» DATA PROVIDED
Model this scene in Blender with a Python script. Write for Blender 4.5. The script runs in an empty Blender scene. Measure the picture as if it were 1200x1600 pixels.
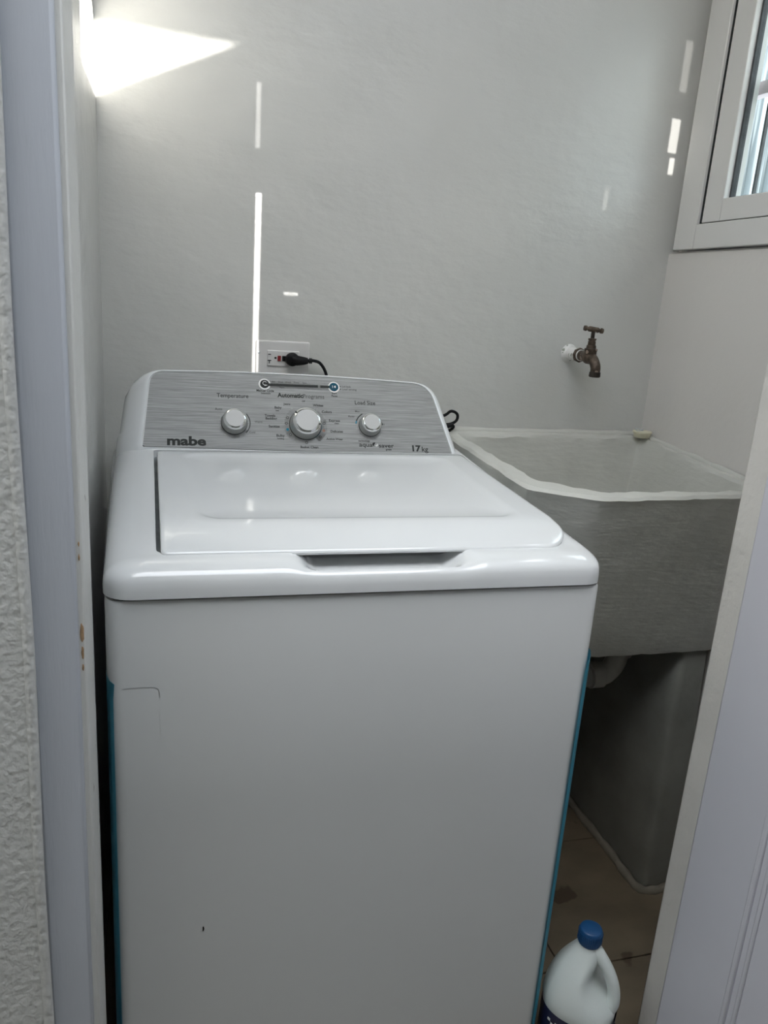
import bpy, bmesh, math, random
from mathutils import Vector, Matrix, noise
random.seed(7)
S = bpy.context.scene
COL = S.collection
# ---------------------------------------------------------------- camera
cd = bpy.data.cameras.new('camera'); cam = bpy.data.objects.new('camera', cd); COL.objects.link(cam)
cd.sensor_fit = 'HORIZONTAL'; cd.sensor_width = 36.0; cd.lens = 36.0 * 1214.084 / 1200.0
cd.clip_start = 0.02
R = Matrix(((0.96396188, 0.00547706, -0.26598423), (-0.25726667, 0.27383639, -0.92672946), (0.06776041, 0.96176070, 0.26537688)))
# camera looks along -Z of its own axes
R4 = R.to_4x4(); R4.translation = Vector((0.077746, -0.93256, 1.276775))
cam.matrix_world = R4
S.camera = cam
S.view_settings.view_transform = 'Standard'
S.view_settings.look = 'None'
S.view_settings.gamma = 1.0
S.view_settings.use_curve_mapping = False
S.view_settings.exposure = 0.0
# ---------------------------------------------------------------- world
W = bpy.data.worlds.new('world'); S.world = W; W.use_nodes = True
wn = W.node_tree; wn.nodes.clear()
wo = wn.nodes.new('ShaderNodeOutputWorld'); wb = wn.nodes.new('ShaderNodeBackground')
tc = wn.nodes.new('ShaderNodeTexCoord'); nz = wn.nodes.new('ShaderNodeTexNoise'); cr = wn.nodes.new('ShaderNodeValToRGB')
nz.inputs['Scale'].default_value = 2.2; nz.inputs['Detail'].default_value = 4
cr.color_ramp.elements[0].position = 0.42; cr.color_ramp.elements[0].color = (0.78, 0.86, 0.98, 1)
cr.color_ramp.elements[1].position = 0.62; cr.color_ramp.elements[1].color = (1.0, 0.985, 0.95, 1)
wn.links.new(tc.outputs['Generated'], nz.inputs['Vector']); wn.links.new(nz.outputs['Fac'], cr.inputs['Fac'])
wn.links.new(cr.outputs['Color'], wb.inputs['Color']); wn.links.new(wb.outputs[0], wo.inputs[0])
wb.inputs['Strength'].default_value = 6.2
# ---------------------------------------------------------------- sun: comes in through an unseen opening added high in the right wall
sd = bpy.data.lights.new('sun', 'SUN'); so = bpy.data.objects.new('sun', sd); COL.objects.link(so)
SUN = Vector((-1.0, 0.35, -0.46)).normalized()
so.rotation_euler = SUN.to_track_quat('-Z', 'Y').to_euler(); so.location = (4, -1.5, 4)
sd.energy = 27.0; sd.angle = math.radians(0.6); sd.color = (1.0, 0.965, 0.91)

def streak_lamp(loc, target, w, h, power, col=(1.0, 0.97, 0.93), spread=1.0):
    """unseen area lamp added to draw a patch of reflected sun: a narrow collimated beam"""
    d = bpy.data.lights.new('streak_lamp', 'AREA'); o = bpy.data.objects.new('streak_lamp', d); COL.objects.link(o)
    d.shape = 'RECTANGLE'; d.size = w; d.size_y = h; d.energy = power; d.color = col; d.spread = math.radians(spread)
    o.location = loc
    o.rotation_euler = (Vector(target) - Vector(loc)).to_track_quat('-Z', 'Y').to_euler()
    return o

# ---------------------------------------------------------------- materials
def newmat(name):
    m = bpy.data.materials.new(name); m.use_nodes = True
    nt = m.node_tree; nt.nodes.clear()
    out = nt.nodes.new('ShaderNodeOutputMaterial'); b = nt.nodes.new('ShaderNodeBsdfPrincipled')
    nt.links.new(b.outputs[0], out.inputs[0])
    return m, nt, b
def mat(name, col, rough=0.5, metal=0.0, coat=0.0, vary=0.0, vscale=8, stretch=(1, 1, 1), bump=0.0, bscale=60, bstretch=(1, 1, 1), spec=0.5, spots=None, bdetail=4, lumps=0.0):
    m, nt, b = newmat(name); L = nt.links.new
    b.inputs['Roughness'].default_value = rough; b.inputs['Metallic'].default_value = metal
    b.inputs['Coat Weight'].default_value = coat; b.inputs['Coat Roughness'].default_value = 0.05
    b.inputs['Specular IOR Level'].default_value = spec
    c4 = (*col, 1)
    geo = nt.nodes.new('ShaderNodeNewGeometry')
    last = None
    if vary > 0:
        mp = nt.nodes.new('ShaderNodeMapping'); mp.inputs['Scale'].default_value = stretch
        n = nt.nodes.new('ShaderNodeTexNoise'); n.inputs['Scale'].default_value = vscale; n.inputs['Detail'].default_value = 5
        L(geo.outputs['Position'], mp.inputs['Vector']); L(mp.outputs[0], n.inputs['Vector'])
        r = nt.nodes.new('ShaderNodeValToRGB')
        r.color_ramp.elements[0].position = 0.3; r.color_ramp.elements[1].position = 0.7
        r.color_ramp.elements[0].color = tuple(max(0, x * (1 - vary)) for x in col) + (1,)
        r.color_ramp.elements[1].color = tuple(min(1, x * (1 + vary)) for x in col) + (1,)
        L(n.outputs['Fac'], r.inputs['Fac']); last = r.outputs['Color']
        L(last, b.inputs['Base Color'])
    else:
        b.inputs['Base Color'].default_value = c4
    if spots:
        scol, sc, thr = spots
        n = nt.nodes.new('ShaderNodeTexNoise'); n.inputs['Scale'].default_value = sc; n.inputs['Detail'].default_value = 3
        L(geo.outputs['Position'], n.inputs['Vector'])
        r = nt.nodes.new('ShaderNodeValToRGB'); r.color_ramp.elements[0].position = thr; r.color_ramp.elements[1].position = thr + 0.03
        r.color_ramp.elements[0].color = (0, 0, 0, 1); r.color_ramp.elements[1].color = (1, 1, 1, 1)
        mx = nt.nodes.new('ShaderNodeMixRGB'); mx.inputs['Color2'].default_value = (*scol, 1)
        L(n.outputs['Fac'], r.inputs['Fac']); L(r.outputs['Color'], mx.inputs['Fac'])
        if last: L(last, mx.inputs['Color1'])
        else: mx.inputs['Color1'].default_value = c4
        L(mx.outputs['Color'], b.inputs['Base Color'])
    if bump > 0:
        mp = nt.nodes.new('ShaderNodeMapping'); mp.inputs['Scale'].default_value = bstretch
        n = nt.nodes.new('ShaderNodeTexNoise'); n.inputs['Scale'].default_value = bscale; n.inputs['Detail'].default_value = bdetail
        L(geo.outputs['Position'], mp.inputs['Vector']); L(mp.outputs[0], n.inputs['Vector'])
        bp = nt.nodes.new('ShaderNodeBump'); bp.inputs['Strength'].default_value = bump; bp.inputs['Distance'].default_value = 0.004
        L(n.outputs['Fac'], bp.inputs['Height'])
        if lumps > 0:
            n2 = nt.nodes.new('ShaderNodeTexNoise'); n2.inputs['Scale'].default_value = 7; n2.inputs['Detail'].default_value = 2
            L(geo.outputs['Position'], n2.inputs['Vector'])
            b2 = nt.nodes.new('ShaderNodeBump'); b2.inputs['Strength'].default_value = lumps; b2.inputs['Distance'].default_value = 0.02
            L(n2.outputs['Fac'], b2.inputs['Height']); L(bp.outputs[0], b2.inputs['Normal']); L(b2.outputs[0], b.inputs['Normal'])
        else:
            L(bp.outputs[0], b.inputs['Normal'])
    return m
M = {}
M['wall'] = mat('painted_plaster', (0.60, 0.60, 0.575), 0.33, vary=0.03, vscale=3, bump=0.38, bscale=38, bstretch=(0.7, 1, 1.3), lumps=0.35)
M['wall_warm'] = mat('painted_plaster_right', (0.68, 0.655, 0.625), 0.42, vary=0.03, vscale=3, bump=0.2, bscale=45, lumps=0.1)
M['stucco'] = mat('rough_plaster', (0.60, 0.60, 0.575), 0.7, vary=0.05, vscale=5, bump=0.55, bscale=130, bstretch=(1, 1, 0.8), bdetail=2, lumps=0.10)
M['jamb'] = mat('painted_wood_blue_grey', (0.53, 0.555, 0.60), 0.4, vary=0.03, vscale=10, stretch=(3, 1, .3), bump=0.12, bscale=60, bstretch=(4, 1, 0.5))
M['jamb_edge'] = mat('worn_white_edge', (0.68, 0.68, 0.65), 0.5, bump=0.4, bscale=50, bstretch=(2, 2, 0.6), spots=((0.30, 0.26, 0.22), 26, 0.72))
M['chip'] = mat('bare_wood', (0.42, 0.27, 0.15), 0.8, vary=0.3, vscale=80)
M['reveal'] = mat('cream_plaster', (0.66, 0.64, 0.60), 0.6, vary=0.04, vscale=6, bump=0.5, bscale=70, lumps=0.3)
M['door'] = mat('painted_metal_door', (0.62, 0.62, 0.67), 0.38, vary=0.02, vscale=4, bump=0.05, bscale=40, spots=((0.12, 0.11, 0.12), 21, 0.80))
M['concrete'] = mat('painted_concrete', (0.55, 0.55, 0.51), 0.55, vary=0.05, vscale=9, bump=0.35, bscale=50, bstretch=(0.7, 0.7, 2.2), lumps=0.35)
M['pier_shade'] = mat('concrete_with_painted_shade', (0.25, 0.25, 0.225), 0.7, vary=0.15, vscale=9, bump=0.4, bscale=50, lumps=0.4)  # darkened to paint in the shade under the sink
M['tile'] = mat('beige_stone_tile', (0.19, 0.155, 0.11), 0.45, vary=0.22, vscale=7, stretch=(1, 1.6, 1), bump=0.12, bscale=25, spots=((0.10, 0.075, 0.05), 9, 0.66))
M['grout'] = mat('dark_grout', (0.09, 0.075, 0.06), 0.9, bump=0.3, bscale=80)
M['mortar'] = mat('mortar_fillet', (0.24, 0.22, 0.18), 0.8, vary=0.15, vscale=30, bump=0.5, bscale=60)
M['enamel'] = mat('white_enamel_steel', (0.60, 0.61, 0.60), 0.22, coat=0.35, bump=0.03, bscale=18, bdetail=1, vary=0.012, vscale=5)
M['plastic'] = mat('white_gloss_plastic', (0.74, 0.755, 0.755), 0.10, coat=0.6, vary=0.01, vscale=6)
M['gap'] = mat('dark_gap', (0.03, 0.032, 0.032), 0.8, vary=0.2, vscale=20, spec=0.12)
M['seal'] = mat('grey_seal', (0.22, 0.24, 0.24), 0.6, vary=0.2, vscale=40)
M['tape'] = mat('blue_film_tape', (0.11, 0.44, 0.57), 0.45, vary=0.1, vscale=25, stretch=(1, 1, .3))
M['knob'] = mat('satin_silver_plastic', (0.46, 0.46, 0.45), 0.45, metal=0.1, vary=0.02, vscale=30)
M['chrome'] = mat('chrome_ring', (0.85, 0.86, 0.85), 0.08, metal=1.0, vary=0.02, vscale=30)
M['skirt'] = mat('grey_knob_skirt', (0.55, 0.56, 0.55), 0.3, metal=0.6, vary=0.04, vscale=30)
M['ink'] = mat('dark_ink', (0.035, 0.037, 0.035), 0.5, vary=0.1, vscale=50, spec=0.12)
M['ink2'] = mat('grey_ink', (0.075, 0.075, 0.072), 0.5, vary=0.1, vscale=50, spec=0.12)
M['halo'] = mat('pale_print', (0.60, 0.60, 0.575), 0.45, metal=0.2, vary=0.02, vscale=50)
M['white_ink'] = mat('white_ink', (0.80, 0.80, 0.78), 0.45, vary=0.02, vscale=50)
M['cyan'] = mat('teal_ink', (0.01, 0.22, 0.33), 0.4, vary=0.05, vscale=50, spec=0.12)
M['bluebtn'] = mat('dark_teal_button', (0.01, 0.075, 0.12), 0.35, vary=0.05, vscale=50, spec=0.12)
M['rust'] = mat('brown_ink', (0.28, 0.14, 0.09), 0.5, vary=0.05, vscale=50)
M['rubber'] = mat('black_rubber', (0.012, 0.012, 0.013), 0.42, vary=0.1, vscale=50, spec=0.12)
M['outlet'] = mat('outlet_white', (0.66, 0.65, 0.64), 0.35, vary=0.015, vscale=40)
M['red'] = mat('red_button', (0.22, 0.012, 0.016), 0.4, vary=0.05, vscale=50)
M['brass'] = mat('weathered_brass', (0.095, 0.072, 0.055), 0.46, metal=0.75, vary=0.45, vscale=90, bump=0.3, bscale=160, spots=((0.40, 0.31, 0.25), 55, 0.62))
M['brass_dark'] = mat('dark_brass', (0.045, 0.036, 0.03), 0.5, metal=0.6, vary=0.3, vscale=90)
M['pipewhite'] = mat('painted_pipe', (0.72, 0.71, 0.69), 0.5, bump=0.6, bscale=90, spots=((0.25, 0.27, 0.22), 75, 0.6))
M['pvc'] = mat('dull_pvc', (0.50, 0.49, 0.45), 0.45, vary=0.12, vscale=20)
M['cream'] = mat('cream_rubber', (0.62, 0.59, 0.45), 0.5, vary=0.08, vscale=60)
M['upvc'] = mat('white_window_profile', (0.70, 0.69, 0.67), 0.35, vary=0.01, vscale=5)
M['bluecap'] = mat('blue_cap', (0.008, 0.060, 0.17), 0.4, vary=0.05, vscale=60)
M['navy'] = mat('navy_label', (0.012, 0.014, 0.05), 0.35, vary=0.05, vscale=60)
M['yellow'] = mat('yellow_print', (0.75, 0.52, 0.06), 0.4, vary=0.04, vscale=60)
M['steel'] = mat('galvanised_steel', (0.50, 0.54, 0.56), 0.28, metal=0.7, vary=0.15, vscale=8, stretch=(1, 1, .3))
M['barblack'] = mat('dark_bar', (0.05, 0.055, 0.06), 0.5, vary=0.3, vscale=60)
M['pinkrail'] = mat('pinkish_rail', (0.62, 0.53, 0.55), 0.5, vary=0.04, vscale=30)
M['ground'] = mat('paving', (0.20, 0.19, 0.17), 0.8, vary=0.1, vscale=3, bump=0.3, bscale=30)
M['light_block'] = mat('dark_light_block', (0.17, 0.175, 0.16), 0.85, vary=0.25, vscale=4, bump=0.4, bscale=30)  # kept dark so the added blocking walls bounce little light
M['ceiling'] = mat('painted_ceiling', (0.68, 0.68, 0.66), 0.7, vary=0.02, vscale=3, bump=0.2, bscale=40)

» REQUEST
Retype only this portion of the data above: the line containing "bump=0.4, bscale=50, lumps=0.4)", the line containing "0.05), 9, 0.66))", and all lines between them, exactly.

» IN RESPONSE
M['pier_shade'] = mat('concrete_with_painted_shade', (0.25, 0.25, 0.225), 0.7, vary=0.15, vscale=9, bump=0.4, bscale=50, lumps=0.4)  # darkened to paint in the shade under the sink
M['tile'] = mat('beige_stone_tile', (0.19, 0.155, 0.11), 0.45, vary=0.22, vscale=7, stretch=(1, 1.6, 1), bump=0.12, bscale=25, spots=((0.10, 0.075, 0.05), 9, 0.66))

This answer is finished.